When Guy refuses to acknowledge Bruno after his wife’s murder.  At first he’s incredulous that Bruno has actually done the deed.  “Guy struggled to find a definite answer about Bruno — had he or hadn’t he? — and then he gave up.  There was too much incredible in the possibility that Bruno had done it.”  It isn’t long, though, before he realizes the truth.  And Bruno continues to harass him.  Bruno became “the name that haunted him…”  Bruno increasingly insinuates himself into Guy’s life and psyche until Guy is forced to follow through with his part of “the plan.”

Much has been written about the relationship between Guy and Bruno, suggesting that there is a subtext of homosexuality, but it really isn’t so simple.  At the beginning of the story, Guy is “aware of an impulse to tell Bruno everything, the stranger on the train who would listen, commiserate, and forget.”
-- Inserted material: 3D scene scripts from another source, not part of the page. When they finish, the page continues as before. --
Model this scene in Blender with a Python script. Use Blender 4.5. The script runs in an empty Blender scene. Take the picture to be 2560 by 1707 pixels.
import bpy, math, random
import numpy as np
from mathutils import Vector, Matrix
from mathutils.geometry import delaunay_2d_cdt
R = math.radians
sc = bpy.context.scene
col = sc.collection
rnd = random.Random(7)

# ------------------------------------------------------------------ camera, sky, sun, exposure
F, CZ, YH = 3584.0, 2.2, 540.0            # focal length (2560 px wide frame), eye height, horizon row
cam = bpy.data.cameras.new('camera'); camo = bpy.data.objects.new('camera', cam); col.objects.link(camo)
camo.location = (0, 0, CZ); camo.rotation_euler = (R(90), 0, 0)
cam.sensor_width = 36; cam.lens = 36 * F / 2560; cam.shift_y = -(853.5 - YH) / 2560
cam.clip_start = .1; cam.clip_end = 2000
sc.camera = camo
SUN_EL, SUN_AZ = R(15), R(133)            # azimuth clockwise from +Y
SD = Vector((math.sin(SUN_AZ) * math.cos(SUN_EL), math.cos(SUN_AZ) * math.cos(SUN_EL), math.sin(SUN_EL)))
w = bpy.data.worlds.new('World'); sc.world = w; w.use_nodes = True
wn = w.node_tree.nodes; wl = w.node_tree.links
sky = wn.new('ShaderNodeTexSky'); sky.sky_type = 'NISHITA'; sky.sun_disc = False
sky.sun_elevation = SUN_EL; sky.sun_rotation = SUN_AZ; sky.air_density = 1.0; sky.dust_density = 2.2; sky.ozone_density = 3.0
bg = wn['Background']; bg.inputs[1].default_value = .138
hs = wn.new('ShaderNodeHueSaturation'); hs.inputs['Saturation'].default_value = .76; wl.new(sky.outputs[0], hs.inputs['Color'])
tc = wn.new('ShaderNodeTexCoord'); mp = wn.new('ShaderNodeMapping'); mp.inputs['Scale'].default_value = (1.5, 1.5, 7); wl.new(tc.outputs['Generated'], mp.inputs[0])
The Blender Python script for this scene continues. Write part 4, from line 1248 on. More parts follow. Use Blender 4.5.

Later, now free to marry Anne, Guy realizes there “was only a part of himself he had to cope with, not his whole self, not Bruno, or his work.  He had merely to crush the other part of himself, and live in the self he was now.”  ”But there were too many points at which the other self could invade the self he wanted to preserve, and there were too many forms of invasion: certain words, sounds, lights, actions…”

Not only does this passage potentially support the homosexual subtext, it touches on the duality of nature, a theme which is strongly threaded throughout the book.  In one philosophical moment, Guy reasons, “love and hate … good and evil, lived side by side in the human heart, and not merely in differing proportions in one man and the next…  One had merely to look for a little of either to find it all … All things had opposites close by, every decision a reason against it, every animal an animal that destroys it, the male the female, the positive the negative.”

Even Bruno, who believes “the bond between Guy and him now was closer than brotherhood”, touches on this duality in talking to Anne.  “I was thinking of what Guy always says, about the doubleness of everything.  You know, the positive and negative, side by side.  Every decision has a reason against it.”  He goes on to say, “There’s also a person exactly the opposite of you, like the unseen part of you, somewhere in the world, and he waits in ambush.”

In a way, the meeting of these two strangers on a train becomes a catalyst for these men to surpass the doldrums of their respective lives.  Guy is caught in a faithless marriage that threatens a burgeoning career.  Bruno, though a sociopath, drifts along in a comfortable life that has trapped him and prevents him from becoming his own man.  Their meeting allows each man to escape his predicament, but ultimately dooms them.

After all, Guy and Bruno are not very different.  They both have thoughts of murder to free themselves.  Whereas Guy cannot bring himself to cross that moral boundary, Bruno has no such compunctions.  As Guy realizes early on, Bruno suffers from “the desperate boredom of the wealthy … It tended to destroy rather than create.  And it could lead to crime as easily as privation.”  Bruno is only prevented from murdering his father because he knows he can’t get away with it.  His father’s detective, Arthur Gerard, will know he did it.  Thus, meeting Guy frees the sociopathic Bruno to kill, and frees Guy from his moral compass.

Though it’s never explicitly stated, Guy’s guilt grows over the course of the story because he simply didn’t say, “No,” when it mattered most.  He dosen’t sanction Bruno’s plan to kill, but he doesn’t flat out reject it either.  His passive agreement, and his later silence, condemn him.  Why shouldn’t he go through with his part and kill Bruno’s father since he has already, in effect, committed murder?

It’s interesting to note that, when Bruno threatens to tell Anne everything, Guy asks her what she would do if he were accused of being involved in his wife’s murder.  ” ‘At times like this,’ she said quietly, ‘you make me feel we’re complete strangers.’ “

And that’s precisely what it comes down to: how much we are strangers to each other and ourselves.

Highsmith’s psychological thriller is holds your attention and is worth your time.  Personally, I prefer Hitchcock’s ending.  However, the denouement for Guy in the book is more fitting and in keeping with the narrative presented.